_STATED TASK_: Write out, precisely and in full, each line of the material.

_RECORDED DATA_:
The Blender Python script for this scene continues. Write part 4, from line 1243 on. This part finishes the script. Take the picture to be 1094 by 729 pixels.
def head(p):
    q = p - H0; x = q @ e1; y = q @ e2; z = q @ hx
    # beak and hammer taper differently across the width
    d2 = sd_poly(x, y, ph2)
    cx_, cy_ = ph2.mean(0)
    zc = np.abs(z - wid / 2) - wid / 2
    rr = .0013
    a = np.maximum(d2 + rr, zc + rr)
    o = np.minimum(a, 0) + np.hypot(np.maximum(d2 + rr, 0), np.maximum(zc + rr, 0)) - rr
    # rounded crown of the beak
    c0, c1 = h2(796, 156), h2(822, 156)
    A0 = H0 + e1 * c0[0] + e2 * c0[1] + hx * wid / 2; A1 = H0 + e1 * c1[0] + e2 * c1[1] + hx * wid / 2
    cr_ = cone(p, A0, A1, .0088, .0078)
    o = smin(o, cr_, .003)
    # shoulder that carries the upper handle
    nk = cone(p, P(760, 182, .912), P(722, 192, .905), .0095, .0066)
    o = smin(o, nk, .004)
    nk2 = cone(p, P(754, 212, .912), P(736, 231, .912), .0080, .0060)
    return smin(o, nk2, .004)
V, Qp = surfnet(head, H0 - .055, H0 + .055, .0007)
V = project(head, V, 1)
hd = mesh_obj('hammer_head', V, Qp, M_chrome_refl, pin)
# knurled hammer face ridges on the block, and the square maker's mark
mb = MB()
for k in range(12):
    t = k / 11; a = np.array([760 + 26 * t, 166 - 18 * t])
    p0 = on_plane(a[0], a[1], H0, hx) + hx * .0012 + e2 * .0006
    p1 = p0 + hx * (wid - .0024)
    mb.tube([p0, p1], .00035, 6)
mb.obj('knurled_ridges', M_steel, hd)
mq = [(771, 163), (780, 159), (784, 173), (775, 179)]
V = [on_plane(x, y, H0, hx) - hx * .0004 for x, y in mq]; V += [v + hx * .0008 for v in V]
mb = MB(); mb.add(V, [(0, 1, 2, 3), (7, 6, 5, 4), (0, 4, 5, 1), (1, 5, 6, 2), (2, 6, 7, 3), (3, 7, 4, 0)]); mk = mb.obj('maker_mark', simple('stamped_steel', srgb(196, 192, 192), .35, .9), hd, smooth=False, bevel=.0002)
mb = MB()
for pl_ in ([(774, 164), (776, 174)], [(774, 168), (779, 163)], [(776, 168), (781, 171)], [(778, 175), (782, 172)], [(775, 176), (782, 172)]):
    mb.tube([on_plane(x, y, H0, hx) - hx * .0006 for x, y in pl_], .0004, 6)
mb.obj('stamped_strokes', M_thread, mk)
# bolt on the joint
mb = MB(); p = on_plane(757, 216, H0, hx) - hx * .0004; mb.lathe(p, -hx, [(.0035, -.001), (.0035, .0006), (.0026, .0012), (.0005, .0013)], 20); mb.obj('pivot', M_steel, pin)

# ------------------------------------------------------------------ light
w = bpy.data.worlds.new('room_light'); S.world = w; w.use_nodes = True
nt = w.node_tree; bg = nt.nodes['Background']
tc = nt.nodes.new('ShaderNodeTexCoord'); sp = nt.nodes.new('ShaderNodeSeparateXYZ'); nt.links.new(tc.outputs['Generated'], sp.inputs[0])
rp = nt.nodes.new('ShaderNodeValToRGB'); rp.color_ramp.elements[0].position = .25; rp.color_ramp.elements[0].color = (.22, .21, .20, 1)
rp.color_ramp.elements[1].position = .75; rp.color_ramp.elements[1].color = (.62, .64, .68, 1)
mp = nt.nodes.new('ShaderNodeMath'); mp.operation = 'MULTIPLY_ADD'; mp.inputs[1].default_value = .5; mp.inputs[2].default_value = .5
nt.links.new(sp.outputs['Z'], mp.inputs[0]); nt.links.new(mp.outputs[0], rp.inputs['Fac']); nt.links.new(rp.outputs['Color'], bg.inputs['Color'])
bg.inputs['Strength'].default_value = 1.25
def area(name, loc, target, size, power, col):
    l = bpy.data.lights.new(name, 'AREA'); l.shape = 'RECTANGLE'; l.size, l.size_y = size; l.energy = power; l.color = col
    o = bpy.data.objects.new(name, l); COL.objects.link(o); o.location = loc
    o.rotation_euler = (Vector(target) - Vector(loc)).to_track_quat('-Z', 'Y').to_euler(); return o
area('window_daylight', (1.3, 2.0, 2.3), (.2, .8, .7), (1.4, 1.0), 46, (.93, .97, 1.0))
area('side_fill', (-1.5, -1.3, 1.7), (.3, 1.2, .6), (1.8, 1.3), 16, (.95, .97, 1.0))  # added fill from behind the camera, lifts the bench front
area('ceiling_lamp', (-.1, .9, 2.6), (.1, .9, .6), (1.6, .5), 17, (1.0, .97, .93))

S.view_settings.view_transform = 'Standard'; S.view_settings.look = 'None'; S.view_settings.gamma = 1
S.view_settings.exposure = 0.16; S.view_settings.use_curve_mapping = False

_SOLUTION FOR THIS PROBLEM_:
The Blender Python script for this scene continues. Write part 4, from line 1243 on. This part finishes the script. Take the picture to be 1094 by 729 pixels.
def head(p):
    q = p - H0; x = q @ e1; y = q @ e2; z = q @ hx
    # beak and hammer taper differently across the width
    d2 = sd_poly(x, y, ph2)
    cx_, cy_ = ph2.mean(0)
    zc = np.abs(z - wid / 2) - wid / 2
    rr = .0013
    a = np.maximum(d2 + rr, zc + rr)
    o = np.minimum(a, 0) + np.hypot(np.maximum(d2 + rr, 0), np.maximum(zc + rr, 0)) - rr
    # rounded crown of the beak
    c0, c1 = h2(796, 156), h2(822, 156)
    A0 = H0 + e1 * c0[0] + e2 * c0[1] + hx * wid / 2; A1 = H0 + e1 * c1[0] + e2 * c1[1] + hx * wid / 2
    cr_ = cone(p, A0, A1, .0088, .0078)
    o = smin(o, cr_, .003)
    # shoulder that carries the upper handle
    nk = cone(p, P(760, 182, .912), P(722, 192, .905), .0095, .0066)
    o = smin(o, nk, .004)
    nk2 = cone(p, P(754, 212, .912), P(736, 231, .912), .0080, .0060)
    return smin(o, nk2, .004)
V, Qp = surfnet(head, H0 - .055, H0 + .055, .0007)
V = project(head, V, 1)
hd = mesh_obj('hammer_head', V, Qp, M_chrome_refl, pin)
# knurled hammer face ridges on the block, and the square maker's mark
mb = MB()
for k in range(12):
    t = k / 11; a = np.array([760 + 26 * t, 166 - 18 * t])
    p0 = on_plane(a[0], a[1], H0, hx) + hx * .0012 + e2 * .0006
    p1 = p0 + hx * (wid - .0024)
    mb.tube([p0, p1], .00035, 6)
mb.obj('knurled_ridges', M_steel, hd)
mq = [(771, 163), (780, 159), (784, 173), (775, 179)]
V = [on_plane(x, y, H0, hx) - hx * .0004 for x, y in mq]; V += [v + hx * .0008 for v in V]
mb = MB(); mb.add(V, [(0, 1, 2, 3), (7, 6, 5, 4), (0, 4, 5, 1), (1, 5, 6, 2), (2, 6, 7, 3), (3, 7, 4, 0)]); mk = mb.obj('maker_mark', simple('stamped_steel', srgb(196, 192, 192), .35, .9), hd, smooth=False, bevel=.0002)
mb = MB()
for pl_ in ([(774, 164), (776, 174)], [(774, 168), (779, 163)], [(776, 168), (781, 171)], [(778, 175), (782, 172)], [(775, 176), (782, 172)]):
    mb.tube([on_plane(x, y, H0, hx) - hx * .0006 for x, y in pl_], .0004, 6)
mb.obj('stamped_strokes', M_thread, mk)
# bolt on the joint
mb = MB(); p = on_plane(757, 216, H0, hx) - hx * .0004; mb.lathe(p, -hx, [(.0035, -.001), (.0035, .0006), (.0026, .0012), (.0005, .0013)], 20); mb.obj('pivot', M_steel, pin)

# ------------------------------------------------------------------ light
w = bpy.data.worlds.new('room_light'); S.world = w; w.use_nodes = True
nt = w.node_tree; bg = nt.nodes['Background']
tc = nt.nodes.new('ShaderNodeTexCoord'); sp = nt.nodes.new('ShaderNodeSeparateXYZ'); nt.links.new(tc.outputs['Generated'], sp.inputs[0])
rp = nt.nodes.new('ShaderNodeValToRGB'); rp.color_ramp.elements[0].position = .25; rp.color_ramp.elements[0].color = (.22, .21, .20, 1)
rp.color_ramp.elements[1].position = .75; rp.color_ramp.elements[1].color = (.62, .64, .68, 1)
mp = nt.nodes.new('ShaderNodeMath'); mp.operation = 'MULTIPLY_ADD'; mp.inputs[1].default_value = .5; mp.inputs[2].default_value = .5
nt.links.new(sp.outputs['Z'], mp.inputs[0]); nt.links.new(mp.outputs[0], rp.inputs['Fac']); nt.links.new(rp.outputs['Color'], bg.inputs['Color'])
bg.inputs['Strength'].default_value = 1.25
def area(name, loc, target, size, power, col):
    l = bpy.data.lights.new(name, 'AREA'); l.shape = 'RECTANGLE'; l.size, l.size_y = size; l.energy = power; l.color = col
    o = bpy.data.objects.new(name, l); COL.objects.link(o); o.location = loc
    o.rotation_euler = (Vector(target) - Vector(loc)).to_track_quat('-Z', 'Y').to_euler(); return o
area('window_daylight', (1.3, 2.0, 2.3), (.2, .8, .7), (1.4, 1.0), 46, (.93, .97, 1.0))
area('side_fill', (-1.5, -1.3, 1.7), (.3, 1.2, .6), (1.8, 1.3), 16, (.95, .97, 1.0))  # added fill from behind the camera, lifts the bench front
area('ceiling_lamp', (-.1, .9, 2.6), (.1, .9, .6), (1.6, .5), 17, (1.0, .97, .93))

S.view_settings.view_transform = 'Standard'; S.view_settings.look = 'None'; S.view_settings.gamma = 1
S.view_settings.exposure = 0.16; S.view_settings.use_curve_mapping = False